The problem:
Return every line of the records below verbatim, with no pictures in the copy.

[Scenes as source code]
----

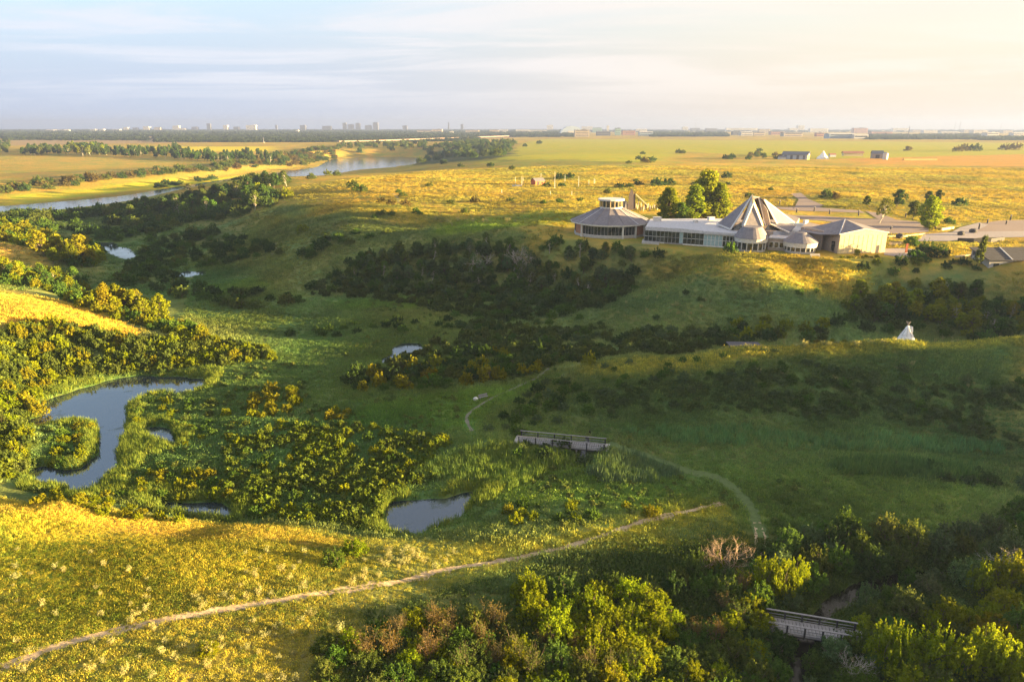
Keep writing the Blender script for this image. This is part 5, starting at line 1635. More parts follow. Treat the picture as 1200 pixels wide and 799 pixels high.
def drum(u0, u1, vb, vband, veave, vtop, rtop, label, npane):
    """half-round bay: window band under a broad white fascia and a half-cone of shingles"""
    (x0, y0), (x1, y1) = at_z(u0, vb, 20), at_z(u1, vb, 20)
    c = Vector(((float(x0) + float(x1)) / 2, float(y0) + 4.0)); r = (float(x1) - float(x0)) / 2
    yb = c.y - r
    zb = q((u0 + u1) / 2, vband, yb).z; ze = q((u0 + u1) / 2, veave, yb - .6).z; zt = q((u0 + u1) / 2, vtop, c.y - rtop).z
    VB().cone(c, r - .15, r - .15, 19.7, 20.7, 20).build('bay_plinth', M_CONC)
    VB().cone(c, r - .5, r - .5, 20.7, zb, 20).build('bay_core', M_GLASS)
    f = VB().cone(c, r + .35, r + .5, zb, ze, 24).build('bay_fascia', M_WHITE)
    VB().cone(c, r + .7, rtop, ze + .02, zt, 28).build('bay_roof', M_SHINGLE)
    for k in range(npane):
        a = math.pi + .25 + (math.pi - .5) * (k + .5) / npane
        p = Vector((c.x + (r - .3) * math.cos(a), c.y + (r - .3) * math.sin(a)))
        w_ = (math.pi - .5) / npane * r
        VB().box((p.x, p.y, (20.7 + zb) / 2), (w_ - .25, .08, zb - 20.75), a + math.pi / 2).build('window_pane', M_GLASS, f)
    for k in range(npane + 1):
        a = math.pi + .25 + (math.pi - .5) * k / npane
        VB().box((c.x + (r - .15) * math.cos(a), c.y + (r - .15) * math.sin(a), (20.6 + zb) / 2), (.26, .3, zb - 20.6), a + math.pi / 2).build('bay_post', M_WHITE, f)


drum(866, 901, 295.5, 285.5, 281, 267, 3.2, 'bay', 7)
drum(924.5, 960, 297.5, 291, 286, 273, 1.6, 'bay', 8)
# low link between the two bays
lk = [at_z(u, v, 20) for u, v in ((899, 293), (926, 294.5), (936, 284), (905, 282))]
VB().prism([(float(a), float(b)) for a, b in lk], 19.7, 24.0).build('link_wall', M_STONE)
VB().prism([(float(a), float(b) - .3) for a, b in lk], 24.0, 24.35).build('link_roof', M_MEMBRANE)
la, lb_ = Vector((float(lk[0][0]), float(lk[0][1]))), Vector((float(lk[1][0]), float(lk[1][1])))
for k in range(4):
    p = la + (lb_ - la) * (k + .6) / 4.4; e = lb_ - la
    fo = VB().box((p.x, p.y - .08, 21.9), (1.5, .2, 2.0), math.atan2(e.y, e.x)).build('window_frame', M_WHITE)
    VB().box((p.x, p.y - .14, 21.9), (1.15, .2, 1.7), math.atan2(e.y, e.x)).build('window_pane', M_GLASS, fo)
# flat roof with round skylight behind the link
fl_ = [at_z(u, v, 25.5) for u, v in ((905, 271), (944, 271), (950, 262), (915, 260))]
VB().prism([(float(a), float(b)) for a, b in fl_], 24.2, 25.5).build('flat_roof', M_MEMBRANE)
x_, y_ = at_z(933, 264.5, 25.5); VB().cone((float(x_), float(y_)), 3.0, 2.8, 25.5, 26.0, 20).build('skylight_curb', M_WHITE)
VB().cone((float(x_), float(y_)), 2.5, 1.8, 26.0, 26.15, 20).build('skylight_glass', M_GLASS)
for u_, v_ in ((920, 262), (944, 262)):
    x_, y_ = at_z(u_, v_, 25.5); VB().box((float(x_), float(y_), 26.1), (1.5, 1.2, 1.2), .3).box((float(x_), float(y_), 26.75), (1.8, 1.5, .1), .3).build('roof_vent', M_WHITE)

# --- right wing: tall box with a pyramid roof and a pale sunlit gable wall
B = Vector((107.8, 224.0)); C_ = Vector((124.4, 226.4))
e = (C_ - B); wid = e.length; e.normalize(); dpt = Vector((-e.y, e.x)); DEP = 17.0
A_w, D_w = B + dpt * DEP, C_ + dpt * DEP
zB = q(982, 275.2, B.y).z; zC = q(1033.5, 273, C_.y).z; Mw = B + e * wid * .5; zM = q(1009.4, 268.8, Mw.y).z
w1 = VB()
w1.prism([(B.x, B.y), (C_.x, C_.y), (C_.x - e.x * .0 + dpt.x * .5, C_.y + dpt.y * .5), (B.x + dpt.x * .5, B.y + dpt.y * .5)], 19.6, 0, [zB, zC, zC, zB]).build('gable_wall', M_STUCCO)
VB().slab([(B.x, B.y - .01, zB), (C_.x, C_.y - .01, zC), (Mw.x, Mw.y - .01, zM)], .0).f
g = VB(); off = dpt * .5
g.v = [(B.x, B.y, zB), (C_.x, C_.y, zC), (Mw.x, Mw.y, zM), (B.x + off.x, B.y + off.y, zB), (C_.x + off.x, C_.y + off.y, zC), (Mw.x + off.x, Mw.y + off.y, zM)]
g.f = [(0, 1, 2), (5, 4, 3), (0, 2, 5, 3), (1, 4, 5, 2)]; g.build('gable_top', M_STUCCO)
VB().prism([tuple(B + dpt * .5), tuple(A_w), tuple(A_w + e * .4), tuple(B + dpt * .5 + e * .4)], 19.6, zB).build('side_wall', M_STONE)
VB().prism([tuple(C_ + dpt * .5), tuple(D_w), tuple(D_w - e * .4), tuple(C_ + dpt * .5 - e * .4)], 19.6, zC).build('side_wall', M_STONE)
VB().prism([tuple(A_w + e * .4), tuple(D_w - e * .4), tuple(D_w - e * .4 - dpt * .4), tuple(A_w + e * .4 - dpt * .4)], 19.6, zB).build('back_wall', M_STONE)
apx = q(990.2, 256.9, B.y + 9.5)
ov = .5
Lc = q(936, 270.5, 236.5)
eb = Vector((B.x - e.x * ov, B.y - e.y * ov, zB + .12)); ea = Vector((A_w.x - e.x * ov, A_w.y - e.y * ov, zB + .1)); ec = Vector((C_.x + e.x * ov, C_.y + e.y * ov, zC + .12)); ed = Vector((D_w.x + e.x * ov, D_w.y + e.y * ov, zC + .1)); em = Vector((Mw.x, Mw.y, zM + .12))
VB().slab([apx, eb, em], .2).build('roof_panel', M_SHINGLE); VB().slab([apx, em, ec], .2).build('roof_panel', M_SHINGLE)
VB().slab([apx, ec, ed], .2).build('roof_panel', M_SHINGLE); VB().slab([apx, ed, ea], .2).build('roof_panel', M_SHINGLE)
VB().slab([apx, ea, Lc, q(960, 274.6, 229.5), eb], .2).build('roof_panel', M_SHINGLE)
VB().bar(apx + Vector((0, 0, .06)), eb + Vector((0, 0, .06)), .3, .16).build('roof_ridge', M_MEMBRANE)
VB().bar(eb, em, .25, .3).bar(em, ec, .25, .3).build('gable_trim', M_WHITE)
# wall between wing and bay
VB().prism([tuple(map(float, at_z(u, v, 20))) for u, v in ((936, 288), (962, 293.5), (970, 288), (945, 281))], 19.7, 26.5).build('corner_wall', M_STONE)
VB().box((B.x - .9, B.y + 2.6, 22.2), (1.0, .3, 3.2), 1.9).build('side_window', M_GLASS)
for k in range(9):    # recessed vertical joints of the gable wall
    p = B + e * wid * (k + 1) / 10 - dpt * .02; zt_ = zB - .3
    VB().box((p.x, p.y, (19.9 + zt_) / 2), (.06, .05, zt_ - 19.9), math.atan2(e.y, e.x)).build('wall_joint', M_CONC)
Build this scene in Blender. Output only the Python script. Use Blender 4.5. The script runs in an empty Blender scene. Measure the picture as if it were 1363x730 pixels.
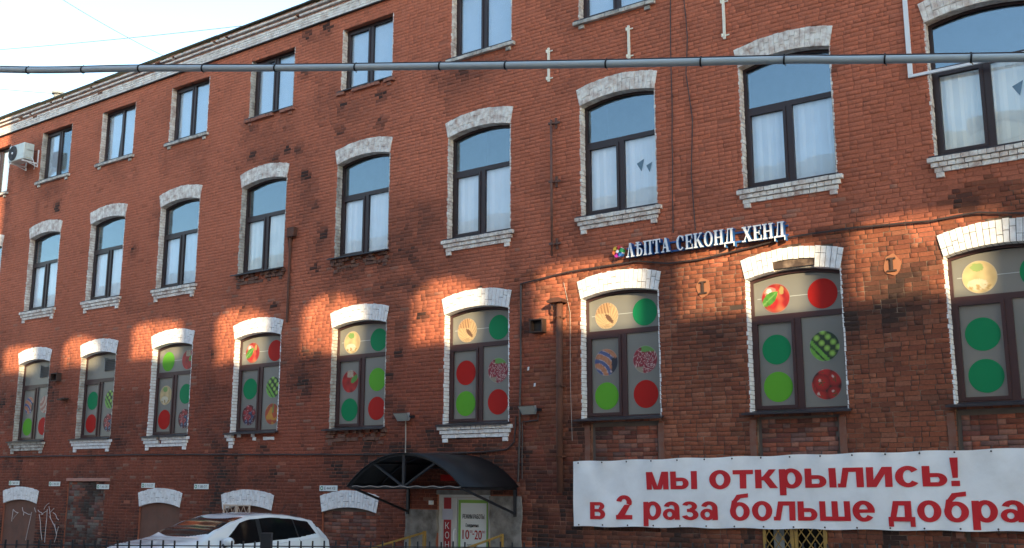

----

Solution to this problem:
Keep writing the Blender script for this image. This is part 5, starting at line 1635. More parts follow. Treat the picture as 1200 pixels wide and 799 pixels high.
def drum(u0, u1, vb, vband, veave, vtop, rtop, label, npane):
    """half-round bay: window band under a broad white fascia and a half-cone of shingles"""
    (x0, y0), (x1, y1) = at_z(u0, vb, 20), at_z(u1, vb, 20)
    c = Vector(((float(x0) + float(x1)) / 2, float(y0) + 4.0)); r = (float(x1) - float(x0)) / 2
    yb = c.y - r
    zb = q((u0 + u1) / 2, vband, yb).z; ze = q((u0 + u1) / 2, veave, yb - .6).z; zt = q((u0 + u1) / 2, vtop, c.y - rtop).z
    VB().cone(c, r - .15, r - .15, 19.7, 20.7, 20).build('bay_plinth', M_CONC)
    VB().cone(c, r - .5, r - .5, 20.7, zb, 20).build('bay_core', M_GLASS)
    f = VB().cone(c, r + .35, r + .5, zb, ze, 24).build('bay_fascia', M_WHITE)
    VB().cone(c, r + .7, rtop, ze + .02, zt, 28).build('bay_roof', M_SHINGLE)
    for k in range(npane):
        a = math.pi + .25 + (math.pi - .5) * (k + .5) / npane
        p = Vector((c.x + (r - .3) * math.cos(a), c.y + (r - .3) * math.sin(a)))
        w_ = (math.pi - .5) / npane * r
        VB().box((p.x, p.y, (20.7 + zb) / 2), (w_ - .25, .08, zb - 20.75), a + math.pi / 2).build('window_pane', M_GLASS, f)
    for k in range(npane + 1):
        a = math.pi + .25 + (math.pi - .5) * k / npane
        VB().box((c.x + (r - .15) * math.cos(a), c.y + (r - .15) * math.sin(a), (20.6 + zb) / 2), (.26, .3, zb - 20.6), a + math.pi / 2).build('bay_post', M_WHITE, f)


drum(866, 901, 295.5, 285.5, 281, 267, 3.2, 'bay', 7)
drum(924.5, 960, 297.5, 291, 286, 273, 1.6, 'bay', 8)
# low link between the two bays
lk = [at_z(u, v, 20) for u, v in ((899, 293), (926, 294.5), (936, 284), (905, 282))]
VB().prism([(float(a), float(b)) for a, b in lk], 19.7, 24.0).build('link_wall', M_STONE)
VB().prism([(float(a), float(b) - .3) for a, b in lk], 24.0, 24.35).build('link_roof', M_MEMBRANE)
la, lb_ = Vector((float(lk[0][0]), float(lk[0][1]))), Vector((float(lk[1][0]), float(lk[1][1])))
for k in range(4):
    p = la + (lb_ - la) * (k + .6) / 4.4; e = lb_ - la
    fo = VB().box((p.x, p.y - .08, 21.9), (1.5, .2, 2.0), math.atan2(e.y, e.x)).build('window_frame', M_WHITE)
    VB().box((p.x, p.y - .14, 21.9), (1.15, .2, 1.7), math.atan2(e.y, e.x)).build('window_pane', M_GLASS, fo)
# flat roof with round skylight behind the link
fl_ = [at_z(u, v, 25.5) for u, v in ((905, 271), (944, 271), (950, 262), (915, 260))]
VB().prism([(float(a), float(b)) for a, b in fl_], 24.2, 25.5).build('flat_roof', M_MEMBRANE)
x_, y_ = at_z(933, 264.5, 25.5); VB().cone((float(x_), float(y_)), 3.0, 2.8, 25.5, 26.0, 20).build('skylight_curb', M_WHITE)
VB().cone((float(x_), float(y_)), 2.5, 1.8, 26.0, 26.15, 20).build('skylight_glass', M_GLASS)
for u_, v_ in ((920, 262), (944, 262)):
    x_, y_ = at_z(u_, v_, 25.5); VB().box((float(x_), float(y_), 26.1), (1.5, 1.2, 1.2), .3).box((float(x_), float(y_), 26.75), (1.8, 1.5, .1), .3).build('roof_vent', M_WHITE)

# --- right wing: tall box with a pyramid roof and a pale sunlit gable wall
B = Vector((107.8, 224.0)); C_ = Vector((124.4, 226.4))
e = (C_ - B); wid = e.length; e.normalize(); dpt = Vector((-e.y, e.x)); DEP = 17.0
A_w, D_w = B + dpt * DEP, C_ + dpt * DEP
zB = q(982, 275.2, B.y).z; zC = q(1033.5, 273, C_.y).z; Mw = B + e * wid * .5; zM = q(1009.4, 268.8, Mw.y).z
w1 = VB()
w1.prism([(B.x, B.y), (C_.x, C_.y), (C_.x - e.x * .0 + dpt.x * .5, C_.y + dpt.y * .5), (B.x + dpt.x * .5, B.y + dpt.y * .5)], 19.6, 0, [zB, zC, zC, zB]).build('gable_wall', M_STUCCO)
VB().slab([(B.x, B.y - .01, zB), (C_.x, C_.y - .01, zC), (Mw.x, Mw.y - .01, zM)], .0).f
g = VB(); off = dpt * .5
g.v = [(B.x, B.y, zB), (C_.x, C_.y, zC), (Mw.x, Mw.y, zM), (B.x + off.x, B.y + off.y, zB), (C_.x + off.x, C_.y + off.y, zC), (Mw.x + off.x, Mw.y + off.y, zM)]
g.f = [(0, 1, 2), (5, 4, 3), (0, 2, 5, 3), (1, 4, 5, 2)]; g.build('gable_top', M_STUCCO)
VB().prism([tuple(B + dpt * .5), tuple(A_w), tuple(A_w + e * .4), tuple(B + dpt * .5 + e * .4)], 19.6, zB).build('side_wall', M_STONE)
VB().prism([tuple(C_ + dpt * .5), tuple(D_w), tuple(D_w - e * .4), tuple(C_ + dpt * .5 - e * .4)], 19.6, zC).build('side_wall', M_STONE)
VB().prism([tuple(A_w + e * .4), tuple(D_w - e * .4), tuple(D_w - e * .4 - dpt * .4), tuple(A_w + e * .4 - dpt * .4)], 19.6, zB).build('back_wall', M_STONE)
apx = q(990.2, 256.9, B.y + 9.5)
ov = .5
Lc = q(936, 270.5, 236.5)
eb = Vector((B.x - e.x * ov, B.y - e.y * ov, zB + .12)); ea = Vector((A_w.x - e.x * ov, A_w.y - e.y * ov, zB + .1)); ec = Vector((C_.x + e.x * ov, C_.y + e.y * ov, zC + .12)); ed = Vector((D_w.x + e.x * ov, D_w.y + e.y * ov, zC + .1)); em = Vector((Mw.x, Mw.y, zM + .12))
VB().slab([apx, eb, em], .2).build('roof_panel', M_SHINGLE); VB().slab([apx, em, ec], .2).build('roof_panel', M_SHINGLE)
VB().slab([apx, ec, ed], .2).build('roof_panel', M_SHINGLE); VB().slab([apx, ed, ea], .2).build('roof_panel', M_SHINGLE)
VB().slab([apx, ea, Lc, q(960, 274.6, 229.5), eb], .2).build('roof_panel', M_SHINGLE)
VB().bar(apx + Vector((0, 0, .06)), eb + Vector((0, 0, .06)), .3, .16).build('roof_ridge', M_MEMBRANE)
VB().bar(eb, em, .25, .3).bar(em, ec, .25, .3).build('gable_trim', M_WHITE)
# wall between wing and bay
VB().prism([tuple(map(float, at_z(u, v, 20))) for u, v in ((936, 288), (962, 293.5), (970, 288), (945, 281))], 19.7, 26.5).build('corner_wall', M_STONE)
VB().box((B.x - .9, B.y + 2.6, 22.2), (1.0, .3, 3.2), 1.9).build('side_window', M_GLASS)
for k in range(9):    # recessed vertical joints of the gable wall
    p = B + e * wid * (k + 1) / 10 - dpt * .02; zt_ = zB - .3
    VB().box((p.x, p.y, (19.9 + zt_) / 2), (.06, .05, zt_ - 19.9), math.atan2(e.y, e.x)).build('wall_joint', M_CONC)
Build this scene in Blender. Output only the Python script. Use Blender 4.5. The script runs in an empty Blender scene. Measure the picture as if it were 1363x730 pixels.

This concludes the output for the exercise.